Give back exactly the lines from the beginning of the listing below to the line holding "F, CX, HY, EYE", both ends included; the pictures stay out.
- - -
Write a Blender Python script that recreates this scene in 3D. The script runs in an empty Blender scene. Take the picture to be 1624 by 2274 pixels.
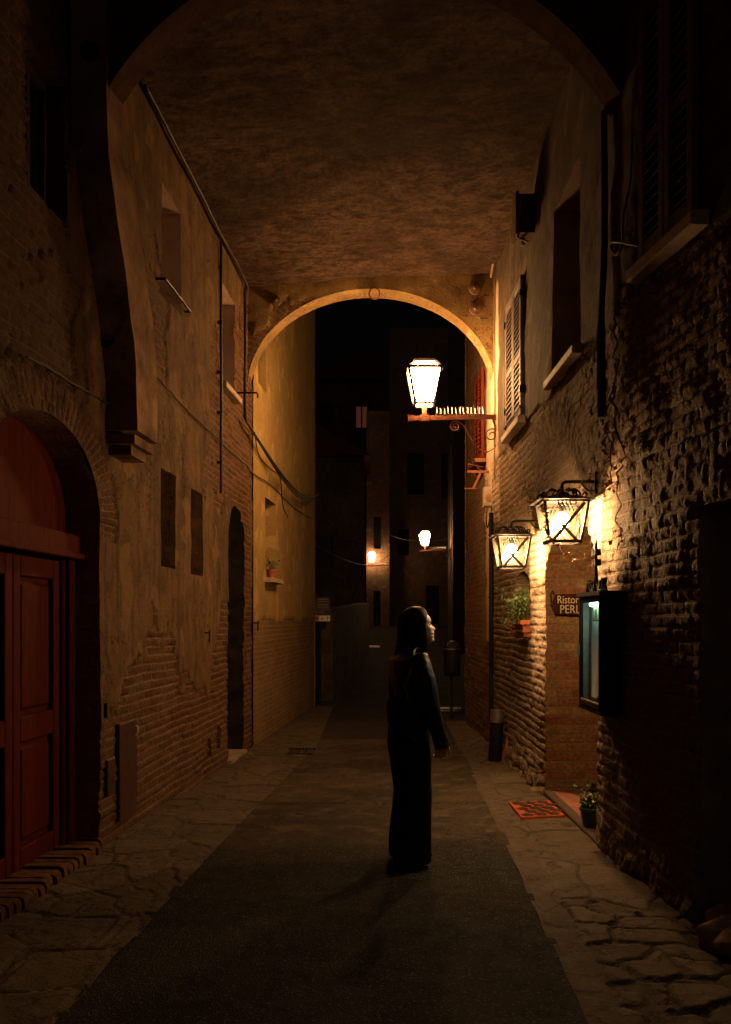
import bpy, math, random
from mathutils import Vector, Matrix, noise
from math import sin, cos, pi, radians, sqrt, exp, floor, atan2
random.seed(7)
SC = bpy.context.scene
COL = SC.collection

# ------------------------------------------------------------------ camera numbers
F, CX, HY, EYE = 2000.0, 812.0, 1375.0, 1.63       # focal length, principal column, horizon row, eye height


def at(x, y, Y):                                    # a point seen at x,y standing at distance Y
    return Vector(((x - CX) / F * Y, Y, EYE + (HY - y) / F * Y))


def XL(u):                                          # left wall line
    return -2.2903 + .0665 * u


XR = 1.68                                           # right wall line


def PL(u, v, n=0.0):
    return Vector((XL(u) + n, u, v))


def XRf(u):                                         # the nearer stretch swings outward
    return XR + .13 * max(0.0, 5.75 - u)


def PR(u, v, n=0.0):
    return Vector((XRf(u) - n, u, v))


def PD(u, v, n=0.0):
    return Vector((1.70 - n, u, v))


def onL(x, y, n=0.0):
    Y = (2.2903 - n) / ((CX - x) / F + .0665)
    return at(x, y, Y)


def onR(x, y, n=0.0):
    k = (x - CX) / F
    Y = (XR - n) / k
    if Y < 5.75:
        Y = (XR - n + .13 * 5.75) / (k + .13)
    return at(x, y, Y)


def lerp_tab(tab, t):
    if t <= tab[0][0]:
        return tab[0][1]
    for (a, va), (b, vb) in zip(tab, tab[1:]):
        if t <= b:
            k = (t - a) / (b - a)
            return va + (vb - va) * k
    return tab[-1][1]


GZ = [(-60, 0), (6.4, 0), (12, -.09), (18, -.185), (20.5, -.16), (26, .06), (34, .5), (40, .85), (60, 2.0), (120, 4)]


def gz(Y):
    return (lerp_tab(GZ, Y - .7) + lerp_tab(GZ, Y) + lerp_tab(GZ, Y + .7)) / 3


def ns(x, y, z=0.0):
    return noise.noise(Vector((x, y, z)))


def fr(x, y, z=0.0, o=4):
    return noise.fractal(Vector((x, y, z)), 1.0, 2.0, o)


def hsh(a, b, c=0):
    x = sin(a * 127.1 + b * 311.7 + c * 74.7) * 43758.5453
    return x - floor(x)


def clamp(x, a=0.0, b=1.0):
    return a if x < a else b if x > b else x


def sstep(a, b, x):
    t = clamp((x - a) / (b - a))
    return t * t * (3 - 2 * t)


def spl(pts, n=8):                                  # Catmull-Rom through points
    pts = [Vector(p) for p in pts]
    if len(pts) < 3:
        return pts
    q = [pts[0] * 2 - pts[1]] + pts + [pts[-1] * 2 - pts[-2]]
    out = []
    for i in range(1, len(q) - 2):
        a, b, c, d = q[i - 1], q[i], q[i + 1], q[i + 2]
        for k in range(n):
            t = k / n
            out.append(.5 * ((2 * b) + (c - a) * t + (2 * a - 5 * b + 4 * c - d) * t * t + (3 * b - a - 3 * c + d) * t ** 3))
    out.append(pts[-1])
    return out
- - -
(THE ANSWER)
Write a Blender Python script that recreates this scene in 3D. The script runs in an empty Blender scene. Take the picture to be 1624 by 2274 pixels.
import bpy, math, random
from mathutils import Vector, Matrix, noise
from math import sin, cos, pi, radians, sqrt, exp, floor, atan2
random.seed(7)
SC = bpy.context.scene
COL = SC.collection

# ------------------------------------------------------------------ camera numbers
F, CX, HY, EYE = 2000.0, 812.0, 1375.0, 1.63       # focal length, principal column, horizon row, eye height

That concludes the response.